» Exercise brief: Quote each line of the material verbatim, without the pictures.
----------------------------------------
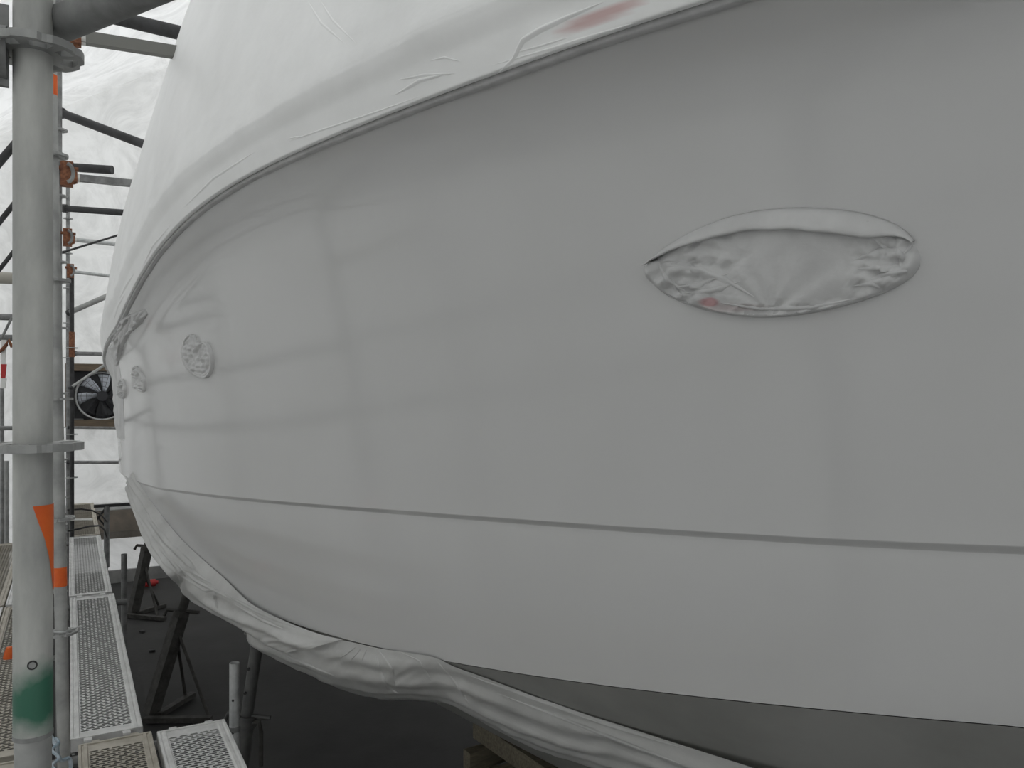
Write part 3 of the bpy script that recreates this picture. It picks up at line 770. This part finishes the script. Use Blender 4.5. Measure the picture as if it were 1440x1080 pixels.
# clamps on the second post
for py, d, lab, s in ((44, 3.6, 'rust-brown wooden packing jammed behind the nearest top disc', .05),):
    o = MB(); c = P(99, py, 3.42)
    for k in range(3): o.box(c+RT*(.02*k-.03)+UP*(.008*k), (.022, .05, .085))
    tag(o.build('packing', mat('orange_brown_wood', (.42, .18, .08), .8, 0, (.2, .08, .04), 30, stretch=(10, 10, 1)), None), lab, 'packing')
for py, lab in ((245, 'brown rusty coupler beside the second post, upper'), (334, 'rusty coupler beside the second post, middle'), (381, 'orange-brown coupler beside the second post, lower')):
    c = P({245: 94, 334: 95, 381: 99}[py], py, {245: 6.08, 334: 6.08, 381: 9.25}[py]); k = {245: 1.4, 334: 1.0, 381: 1.2}[py]
    e_ = empty('coupler', c); tag(e_, lab, 'coupler')
    MB().box((0, 0, 0), (.06*k, .06*k, .13*k)).build('body', RUST, e_)
    MB().tube((-.045*k, -.01, .03*k), (.055*k, -.01, .03*k), .012*k, 10).build('bolt', RUST, e_, True)
    MB().path([(.03*k*math.cos(a), -.035*k, .05*k*math.sin(a)) for a in np.linspace(-1.5, 1.5, 8)], .01*k, 8).build('swing_bolt', GALVD, e_, True)
# ------------------------------------------------------------------ steel decks
DW = .32; DL = 3.03
DZ = E-1.69
def deck_meshes():
    plate = MB(); hw = .118; pitch = .045; slot = .0088; y = .09
    xs_e = [-hw+.0, hw]
    def quad(x0, x1, y0, y1): plate.add([(x0, y0, 0), (x1, y0, 0), (x1, y1, 0), (x0, y1, 0)], [(0, 1, 2, 3)])
    quad(-hw, hw, 0, y); row = 0
    while y < DL-.09:
        # slots: staggered, about 45 mm wide
        st = 0 if row % 2 == 0 else .5; pw = 2*hw/5; cuts = []
        for k in range(-1, 6):
            a = -hw + (k+st)*pw + .004; b = a + pw-.010
            a = max(a, -hw+.004); b = min(b, hw-.004)
            if b-a > .01: cuts.append((a, b))
        x = -hw
        for a, b in cuts:
            quad(x, a, y, y+slot); x = b
        quad(x, hw, y, y+slot)
        quad(-hw, hw, y+slot, y+pitch/2); y += pitch/2; row += 1
        # raised lips along the slot edge
        for a, b in cuts:
            plate.add([(a, y-pitch/2+slot, 0), (b, y-pitch/2+slot, 0), (b-.006, y-pitch/2+slot-.002, .004), (a+.006, y-pitch/2+slot-.002, .004)], [(0, 1, 2, 3)])
    quad(-hw, hw, y, DL)
    # sides of the shallow pan
    rail = MB(); x0 = hw; prof = [(0, 0), (.004, .006), (.016, .006), (.020, 0.001), (.026, .001), (.030, .008), (.040, .008), (.042, .004), (.042, -.06), (.034, -.072), (.024, -.072)]
    vs = [(x0+a, yy, b) for yy in (0, DL) for a, b in prof]; n = len(prof)
    rail.add(vs, [(i, i+1, n+i+1, n+i) for i in range(n-1)])
    cap = MB().box((0, .006, -.028), (.316, .004, .064)).box((0, .004, .004), (.30, .012, .006))
    hook = MB().box((0, -.014, -.006), (.036, .04, .016)).box((0, -.034, -.026), (.036, .006, .05))
    return plate, rail, cap, hook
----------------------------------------
» Task output:
Write part 3 of the bpy script that recreates this picture. It picks up at line 770. This part finishes the script. Use Blender 4.5. Measure the picture as if it were 1440x1080 pixels.
# clamps on the second post
for py, d, lab, s in ((44, 3.6, 'rust-brown wooden packing jammed behind the nearest top disc', .05),):
    o = MB(); c = P(99, py, 3.42)
    for k in range(3): o.box(c+RT*(.02*k-.03)+UP*(.008*k), (.022, .05, .085))
    tag(o.build('packing', mat('orange_brown_wood', (.42, .18, .08), .8, 0, (.2, .08, .04), 30, stretch=(10, 10, 1)), None), lab, 'packing')
for py, lab in ((245, 'brown rusty coupler beside the second post, upper'), (334, 'rusty coupler beside the second post, middle'), (381, 'orange-brown coupler beside the second post, lower')):
    c = P({245: 94, 334: 95, 381: 99}[py], py, {245: 6.08, 334: 6.08, 381: 9.25}[py]); k = {245: 1.4, 334: 1.0, 381: 1.2}[py]
    e_ = empty('coupler', c); tag(e_, lab, 'coupler')
    MB().box((0, 0, 0), (.06*k, .06*k, .13*k)).build('body', RUST, e_)
    MB().tube((-.045*k, -.01, .03*k), (.055*k, -.01, .03*k), .012*k, 10).build('bolt', RUST, e_, True)
    MB().path([(.03*k*math.cos(a), -.035*k, .05*k*math.sin(a)) for a in np.linspace(-1.5, 1.5, 8)], .01*k, 8).build('swing_bolt', GALVD, e_, True)
# ------------------------------------------------------------------ steel decks
DW = .32; DL = 3.03
DZ = E-1.69
def deck_meshes():
    plate = MB(); hw = .118; pitch = .045; slot = .0088; y = .09
    xs_e = [-hw+.0, hw]
    def quad(x0, x1, y0, y1): plate.add([(x0, y0, 0), (x1, y0, 0), (x1, y1, 0), (x0, y1, 0)], [(0, 1, 2, 3)])
    quad(-hw, hw, 0, y); row = 0
    while y < DL-.09:
        # slots: staggered, about 45 mm wide
        st = 0 if row % 2 == 0 else .5; pw = 2*hw/5; cuts = []
        for k in range(-1, 6):
            a = -hw + (k+st)*pw + .004; b = a + pw-.010
            a = max(a, -hw+.004); b = min(b, hw-.004)
            if b-a > .01: cuts.append((a, b))
        x = -hw
        for a, b in cuts:
            quad(x, a, y, y+slot); x = b
        quad(x, hw, y, y+slot)
        quad(-hw, hw, y+slot, y+pitch/2); y += pitch/2; row += 1
        # raised lips along the slot edge
        for a, b in cuts:
            plate.add([(a, y-pitch/2+slot, 0), (b, y-pitch/2+slot, 0), (b-.006, y-pitch/2+slot-.002, .004), (a+.006, y-pitch/2+slot-.002, .004)], [(0, 1, 2, 3)])
    quad(-hw, hw, y, DL)
    # sides of the shallow pan
    rail = MB(); x0 = hw; prof = [(0, 0), (.004, .006), (.016, .006), (.020, 0.001), (.026, .001), (.030, .008), (.040, .008), (.042, .004), (.042, -.06), (.034, -.072), (.024, -.072)]
    vs = [(x0+a, yy, b) for yy in (0, DL) for a, b in prof]; n = len(prof)
    rail.add(vs, [(i, i+1, n+i+1, n+i) for i in range(n-1)])
    cap = MB().box((0, .006, -.028), (.316, .004, .064)).box((0, .004, .004), (.30, .012, .006))
    hook = MB().box((0, -.014, -.006), (.036, .04, .016)).box((0, -.034, -.026), (.036, .006, .05))
    return plate, rail, cap, hook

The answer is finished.